Randomized final-state problem for the Zakharov system in dimension three

TL;DR

This paper proves that for the three-dimensional Zakharov system, randomized final states lead to unique scattering solutions in the energy space, utilizing randomization techniques and advanced estimates.

Contribution

It introduces a novel randomization approach for final states in the Zakharov system, establishing almost sure scattering without size restrictions or symmetry assumptions.

Findings

Almost sure existence of scattering solutions for randomized final states

Use of time-weighted norms and generalized Strichartz estimates

No restrictions on initial data size or symmetry

Abstract

We consider the final-state problem for the Zakharov system in the energy space in three space dimensions.
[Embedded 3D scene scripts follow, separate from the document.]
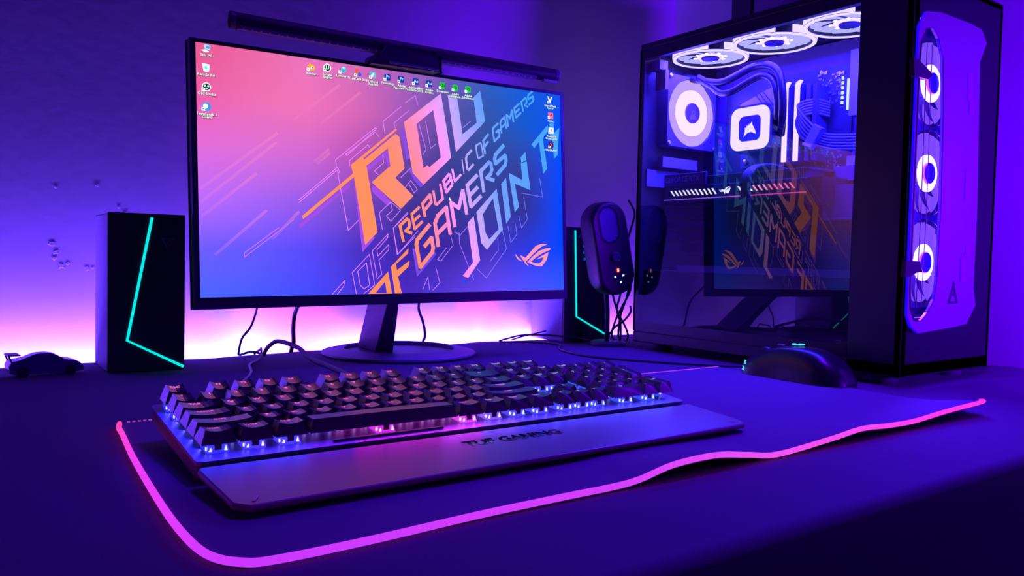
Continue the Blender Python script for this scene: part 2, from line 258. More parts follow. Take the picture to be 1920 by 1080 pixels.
# flaked plaster patches on the back wall
def flake(x, z, s, seed):
    random.seed(seed); mb = MB(); pts = []
    n = 11
    for i in range(n):
        a = 2 * PI * i / n; r = s * random.uniform(0.35, 1.0); pts.append((x + r * math.cos(a) * 0.9, z + r * math.sin(a)))
    vs = [(p[0], WB - 0.0002, p[1]) for p in pts] + [(x + (p[0] - x) * 0.7, WB - 0.0005, z + (p[1] - z) * 0.7) for p in pts]
    fs = [(i, (i + 1) % n, n + (i + 1) % n, n + i) for i in range(n)] + [tuple(n + i for i in range(n))]
    return mb.add(vs, fs)
wallb = bpy.data.objects['wall_back']
for i, (x, z, s) in enumerate([(-0.017, 0.153, 0.006), (-0.012, 0.142, 0.005), (-0.014, 0.134, 0.004), (-0.006, 0.124, 0.006), (0.002, 0.128, 0.004), (0.024, 0.121, 0.004), (0.031, 0.122, 0.003), (0.062, 0.204, 0.004), (0.070, 0.197, 0.004), (0.036, 0.232, 0.004), (-0.012, 0.226, 0.003), (0.757, 0.072, 0.006), (0.752, 0.062, 0.005), (0.768, 0.071, 0.005), (0.745, 0.036, 0.003)]):
    flake(x, z, s, i).build('plaster_flake', plaster, wallb)
mb = MB()
for _ in range(26):
    random.seed(100 + _); x = random.uniform(0.0, 0.75); z = random.uniform(0.0, 0.10); r = random.uniform(0.0006, 0.0014)
    mb.box(x - r, x + r, WB - 0.0008, WB + 0.001, z - r, z + r)
random.seed(7)

# dark fixture above the computer, on the right wall
b_ = thing('wall_bracket', 'dark tapering bracket on the right wall above the computer', 'bracket', T(WR, 0.37, 0.60))
MB().prism([(-0.402, 0.56), (-0.404, 0.95), (-0.345, 0.95), (-0.3655, 0.56)], 0, 0.012, T(WR - 0.012, 0, 0) @ Matrix(((0, 0, 1, 0), (-1, 0, 0, 0), (0, 1, 0, 0), (0, 0, 0, 1)))).build('upright', black_soft, b_, bevel=0.001)
MB().prism([(-0.352, 0.56), (-0.347, 0.95), (-0.10, 0.95), (-0.10, 0.56)], 0, 0.010, T(WR - 0.010, 0, 0) @ Matrix(((0, 0, 1, 0), (-1, 0, 0, 0), (0, 1, 0, 0), (0, 0, 0, 1)))).build('dark_sheet', mat('sheet_grey', (0.16, 0.13, 0.2), 0.7), b_, bevel=0.001)  # plain darker sheet on the wall, right of the upright

# ------------------------------------------------------------------ desk with cloth
DB = 0.513
desk = thing('desk', 'dark desk top carrying keyboard, monitor and computer', 'desk', T(0.3, 0.08, -0.75))
MB().box(-0.9, 1.125, -0.355, DB - 0.008, -0.028, -0.004).build('tabletop', wood, desk, bevel=0.002)
for x in (-0.85, 1.07):
    for y in (-0.31, 0.45): MB().box(x, x + 0.05, y, y + 0.05, -0.75, -0.028).build('leg', wood, desk)
# cloth over the desk: wavy back hem, hangs down at the front
mb = MB(); nx = 150
def hem(x): return DB + 0.0035 * math.sin(x * 23) + 0.0025 * math.sin(x * 61 + 1)
def clothz(x, y):
    z = 0.0012 * math.sin(x * 19 + 2) * max(0, (y - 0.35) / 0.17) if y > 0.35 else 0
    z += 0.010 * math.exp(-((x - 1.09) / 0.05) ** 2 - ((y + 0.13) / 0.06) ** 2) + 0.006 * math.exp(-((x - 0.93) / 0.06) ** 2 - ((y + 0.17) / 0.03) ** 2)
    return z
ys = [-0.362, -0.35] + [-0.35 + (0.85) * k / 34 for k in range(1, 34)] + [0.50, 1.0]
vs = []; fs = []
for i in range(nx + 1):
    x = -0.9 + 2.025 * i / nx
    row = [(x, -0.366, -0.16), (x, -0.365, -0.02), (x, -0.3625, -0.006)] + [(x, (hem(x) if y == 1.0 else y), clothz(x, min(y, 0.5))) for y in ys] + [(x, hem(x) + 0.001, -0.004)]
    if i == 0: m_ = len(row)
    vs += row
for i in range(nx):
    for j in range(m_ - 1): fs.append((i * m_ + j, (i + 1) * m_ + j, (i + 1) * m_ + j + 1, i * m_ + j + 1))
tag(mb.add(vs, fs).build('desk_cloth', cloth, smooth=True), 'dark cloth spread over the whole desk top', 'tablecloth')

# LED strip behind the desk
ls = thing('led_strip', 'glowing LED strip along the back edge of the desk', 'led strip', T(0.3, 0.52, -0.03))
MB().box(-0.6, 1.12, 0.5055, 0.5075, -0.026, -0.014).build('strip_tape', mat('white_tape', (0.6, 0.6, 0.6), 0.5), ls)
for i, (a, b2, c, p, sp) in enumerate(STRIP[1:]):
    MB().box(a + 0.004, b2 - 0.004, 0.5075, 0.509, -0.024, -0.016).build('led_section', glow('led_%d' % i, tuple(min(1, q * 2) for q in c), 1.5), ls)

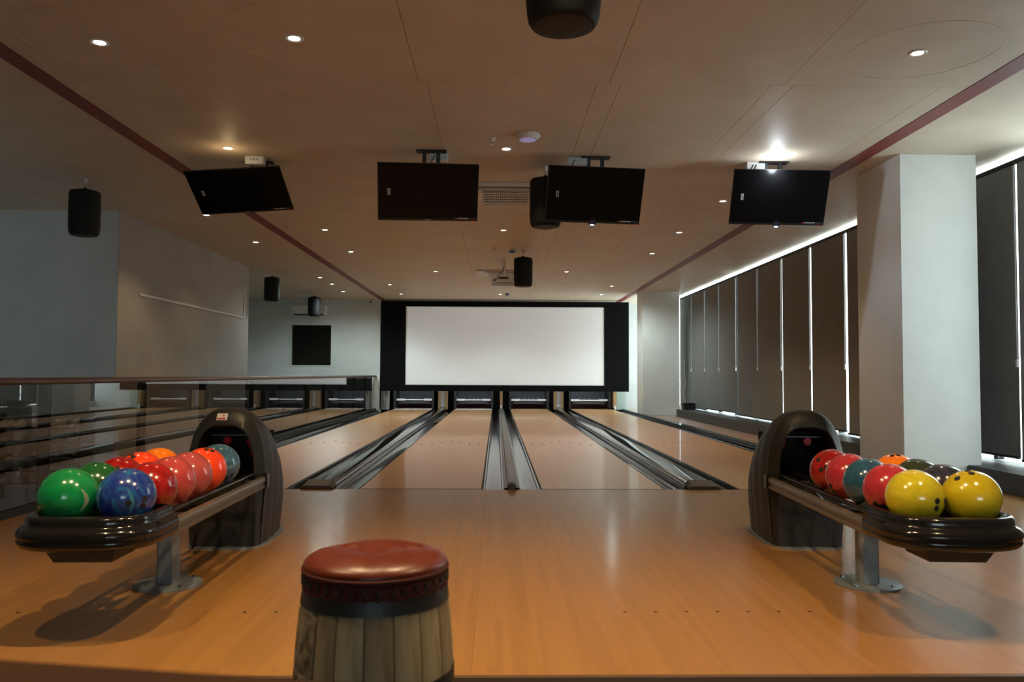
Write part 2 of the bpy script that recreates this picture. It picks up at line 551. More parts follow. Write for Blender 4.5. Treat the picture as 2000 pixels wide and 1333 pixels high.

For $(u_+, v_+) \in H^1 \times L^2$ without any size restriction, symmetry assumption or additional angular regularity, we perform a physical-space randomization on $u_+$ and an angular randomization on $v_+$ yielding random final states $(u_+^\omega, v_+^\omega)$. We obtain that for almost every $\omega$, there is a unique solution of the Zakharov system scattering to the final state $(u_+^\omega, v_+^\omega)$. The key ingredient in the proof is the use of time-weighted norms and generalized Strichartz estimates which are accessible due to the randomization.